Finalement, après avis de doctes rabbins de Jérusalem, de Tel-Aviv et de New York, le Parti national religieux refuse sa participation. Pour le faire revenir sur sa décision, Golda Meir devra menacer d'abandonner sa tâche et mener dix longues semaines de tractations tortueuses. Investi de justesse par 62 députés, son gouvernement, qui, à quelques détails près, ressemble au précédent, ne survivra que cinq semaines aux assauts de l'opinion publique et aux premières conclusions de la commission Agranath chargée d'enquêter sur les mehdalim (négligences, lacunes) commises par les responsables avant et pendant la guerre du Kippour.

Démission

Depuis plusieurs mois, Moshé Dayan joue à cache-cache avec une hostilité populaire qu'un rescapé du désastre de la ligne Bar Lev relance par des manifestations et des pétitions : l'ex-officier Motti Ashenazi.

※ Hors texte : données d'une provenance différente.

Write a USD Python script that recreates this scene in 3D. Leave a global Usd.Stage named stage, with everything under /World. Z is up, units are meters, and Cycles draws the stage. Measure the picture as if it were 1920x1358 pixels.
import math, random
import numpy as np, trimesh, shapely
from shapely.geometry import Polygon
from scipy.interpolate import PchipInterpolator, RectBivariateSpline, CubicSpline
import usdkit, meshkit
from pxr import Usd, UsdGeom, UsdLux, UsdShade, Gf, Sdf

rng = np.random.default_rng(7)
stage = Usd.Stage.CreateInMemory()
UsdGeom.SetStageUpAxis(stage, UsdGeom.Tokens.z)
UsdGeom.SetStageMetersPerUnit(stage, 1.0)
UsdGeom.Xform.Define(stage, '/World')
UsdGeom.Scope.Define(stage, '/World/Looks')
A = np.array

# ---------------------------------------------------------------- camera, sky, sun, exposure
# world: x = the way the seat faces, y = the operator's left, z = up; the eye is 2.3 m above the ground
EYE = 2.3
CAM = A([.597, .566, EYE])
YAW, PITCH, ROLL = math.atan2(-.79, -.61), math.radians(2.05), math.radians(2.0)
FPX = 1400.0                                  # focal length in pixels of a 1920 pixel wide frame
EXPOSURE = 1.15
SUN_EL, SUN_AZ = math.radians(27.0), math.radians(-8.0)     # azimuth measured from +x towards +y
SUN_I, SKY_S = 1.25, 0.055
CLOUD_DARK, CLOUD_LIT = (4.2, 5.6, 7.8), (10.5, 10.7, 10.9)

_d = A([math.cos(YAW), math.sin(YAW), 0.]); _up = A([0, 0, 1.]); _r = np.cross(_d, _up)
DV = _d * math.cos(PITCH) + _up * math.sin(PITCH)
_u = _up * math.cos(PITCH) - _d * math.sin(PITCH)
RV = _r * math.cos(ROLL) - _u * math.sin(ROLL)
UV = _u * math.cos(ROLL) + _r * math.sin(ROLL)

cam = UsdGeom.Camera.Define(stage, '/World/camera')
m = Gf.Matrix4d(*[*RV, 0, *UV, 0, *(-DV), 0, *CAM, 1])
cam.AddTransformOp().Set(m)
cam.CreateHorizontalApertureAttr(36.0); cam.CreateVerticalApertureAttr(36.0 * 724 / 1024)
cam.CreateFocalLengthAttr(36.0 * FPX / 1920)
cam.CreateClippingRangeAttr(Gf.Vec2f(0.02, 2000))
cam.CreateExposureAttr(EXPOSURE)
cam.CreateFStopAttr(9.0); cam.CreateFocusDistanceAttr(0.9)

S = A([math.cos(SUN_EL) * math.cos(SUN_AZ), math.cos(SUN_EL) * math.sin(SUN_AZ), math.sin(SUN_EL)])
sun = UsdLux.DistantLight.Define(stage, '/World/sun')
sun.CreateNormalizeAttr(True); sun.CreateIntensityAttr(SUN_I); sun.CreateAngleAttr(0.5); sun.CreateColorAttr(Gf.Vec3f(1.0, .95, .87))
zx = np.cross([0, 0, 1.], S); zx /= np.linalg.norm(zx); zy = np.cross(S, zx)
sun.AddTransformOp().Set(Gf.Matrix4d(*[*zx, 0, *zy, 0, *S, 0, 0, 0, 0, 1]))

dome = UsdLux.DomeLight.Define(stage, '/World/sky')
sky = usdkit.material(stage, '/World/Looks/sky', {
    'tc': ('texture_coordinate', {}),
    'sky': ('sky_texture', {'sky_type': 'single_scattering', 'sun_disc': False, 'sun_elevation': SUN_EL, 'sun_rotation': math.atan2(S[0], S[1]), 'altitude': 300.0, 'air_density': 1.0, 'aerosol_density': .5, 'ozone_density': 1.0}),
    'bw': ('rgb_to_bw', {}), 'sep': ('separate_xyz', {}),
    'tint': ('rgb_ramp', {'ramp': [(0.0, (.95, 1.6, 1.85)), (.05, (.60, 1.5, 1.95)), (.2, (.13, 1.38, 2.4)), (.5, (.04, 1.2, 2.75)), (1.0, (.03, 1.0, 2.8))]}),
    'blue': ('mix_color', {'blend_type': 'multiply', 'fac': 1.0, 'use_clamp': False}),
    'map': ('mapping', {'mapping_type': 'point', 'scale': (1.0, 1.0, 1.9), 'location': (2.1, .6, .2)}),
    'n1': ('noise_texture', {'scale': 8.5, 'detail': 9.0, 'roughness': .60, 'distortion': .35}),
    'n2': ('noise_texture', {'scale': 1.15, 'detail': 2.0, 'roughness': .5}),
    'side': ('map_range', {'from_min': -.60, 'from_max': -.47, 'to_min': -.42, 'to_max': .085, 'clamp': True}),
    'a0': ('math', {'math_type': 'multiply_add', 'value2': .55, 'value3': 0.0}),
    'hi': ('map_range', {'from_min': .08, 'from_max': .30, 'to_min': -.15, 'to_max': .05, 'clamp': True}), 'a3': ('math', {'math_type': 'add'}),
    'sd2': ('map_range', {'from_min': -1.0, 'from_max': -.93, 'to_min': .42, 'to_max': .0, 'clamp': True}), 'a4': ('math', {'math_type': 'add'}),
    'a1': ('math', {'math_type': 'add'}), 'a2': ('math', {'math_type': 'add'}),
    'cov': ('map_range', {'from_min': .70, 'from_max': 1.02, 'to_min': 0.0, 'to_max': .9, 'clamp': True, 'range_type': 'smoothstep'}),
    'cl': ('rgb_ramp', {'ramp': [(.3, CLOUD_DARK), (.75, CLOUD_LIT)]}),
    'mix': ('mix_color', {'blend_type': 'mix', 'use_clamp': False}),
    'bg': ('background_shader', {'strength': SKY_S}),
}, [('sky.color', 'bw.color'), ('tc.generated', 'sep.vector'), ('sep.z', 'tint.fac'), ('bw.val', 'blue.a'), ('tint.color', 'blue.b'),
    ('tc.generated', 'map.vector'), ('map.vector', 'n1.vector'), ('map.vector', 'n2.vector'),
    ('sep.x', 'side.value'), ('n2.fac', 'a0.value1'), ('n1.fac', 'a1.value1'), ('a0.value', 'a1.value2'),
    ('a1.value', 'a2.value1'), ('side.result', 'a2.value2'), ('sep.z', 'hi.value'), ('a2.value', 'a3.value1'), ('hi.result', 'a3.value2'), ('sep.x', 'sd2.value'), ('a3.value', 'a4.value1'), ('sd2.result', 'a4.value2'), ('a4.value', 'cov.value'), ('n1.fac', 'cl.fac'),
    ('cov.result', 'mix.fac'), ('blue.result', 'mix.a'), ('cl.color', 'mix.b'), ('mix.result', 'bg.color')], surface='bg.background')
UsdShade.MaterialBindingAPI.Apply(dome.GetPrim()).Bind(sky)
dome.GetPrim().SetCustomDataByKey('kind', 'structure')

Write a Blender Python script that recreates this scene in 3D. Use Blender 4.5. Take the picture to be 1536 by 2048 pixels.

Soudain, le 2 avril, tombe le couperet : la publication d'une première partie du rapport Agranath, qui porte sur les deux premières journées tragiques de la guerre et réclame la destitution du chef d'état-major, David Elazar, qui démissionne aussitôt, et le retrait du service actif de deux généraux (le chef du front égyptien et celui du 2e Bureau) ainsi que de trois officiers supérieurs.

Moshé Dayan sort blanchi de l'épreuve, mais on parle de boucs émissaires. L'indignation monte. Le 11 avril, démissionne le gouvernement éphémère de Golda Meir, qui met le point final à sa carrière politique. Une formule différente du précédent replâtrage est aussitôt recherchée par le parti, où les anciennes fractions se reconstituent dès l'élection du futur Premier ministre. Le Mapai a fait désigner l'ex-généralissime de la guerre de Six Jours, Itzhak Rabin, contre l'ancien ministre Shimon Perès, du clan Rafi dirigé par Moshé Dayan. Avant de disparaître en coulisses, celui-ci tente une dernière manœuvre pour faire échouer l'opération : son chef de cabinet convainc le général d'aviation Ezer Weizman, nationaliste de droite, de transmettre au chef du parti travailliste, l'ex-ministre des Finances Pinhas Sapir, un dossier accablant pour le candidat qu'il va soutenir, Itzhak Rabin. Le vieux Sapir n'en tient pas compte.

Le document est transmis à la presse pour publication et chacun apprend officiellement ce que tout le monde chuchotait déjà depuis longtemps : à la veille de la guerre de Six Jours, une dépression nerveuse a paralysé le chef d'état-major Itzhak Rabin, écrasé par ses responsabilités, qu'il a totalement abandonnées pendant deux jours à son adjoint Ezer Weizman.

Le premier sabra

De tous les chefs du gouvernement, Itzhak Rabin est le plus jeune (52 ans) et le premier sabra : né à Jérusalem, il appartient tout de même au clan ashkenaze, d'origine européenne.

Dès l'âge de dix-huit ans, il participe aux luttes clandestines du Palmach et sort des camps britanniques pour combattre en 1948 et collaborer aux négociations d'armistice de Rhodes. Suit une brillante carrière militaire jusqu'au poste suprême : chef d'état-major en 1964. Trois ans plus tard, à la veille de prendre sa retraite, il devient le vainqueur de la guerre de Six Jours, puis est, de 1968 à 1973, ambassadeur à Washington. Il gagne la confiance et l'amitié de Henry Kissinger. Au point que ses adversaires lui reprochent d'être un Premier ministre un peu trop idéal pour la Maison-Blanche. Ses ennemis les plus acharnés : l'ex-ministre des Affaires étrangères Abba Eban, qui ne lui adresse plus la parole après lui avoir reproché d'être une colombe opportuniste, et l'ex-ministre de la Défense Moshé Dayan, qui aurait inspiré contre lui le terrible document Weizman. Un élément de sa popularité : pendant la guerre du Kippour, il était chargé de collecter l'argent pour sauver Israël, qui, sur ce terrain, lui doit encore une victoire.

Échéance

Faut-il confier la direction du pays à un homme dont les nerfs sont aussi fragiles ? Oui, répond le Comité central, qui le désigne quand même. La bombe fait long feu, épisode entre cent de la guerre civile des généraux-politiciens, constante au cours de cette longue année électorale où tous les coups bas sont permis. Itzhak Rabin encaisse celui-là, et, bon stratège, offre au porte-parole de Moshé Dayan, Shimon Pérès, qui l'accepte, le portefeuille de la Défense que son ancien patron croyait détenir à vie.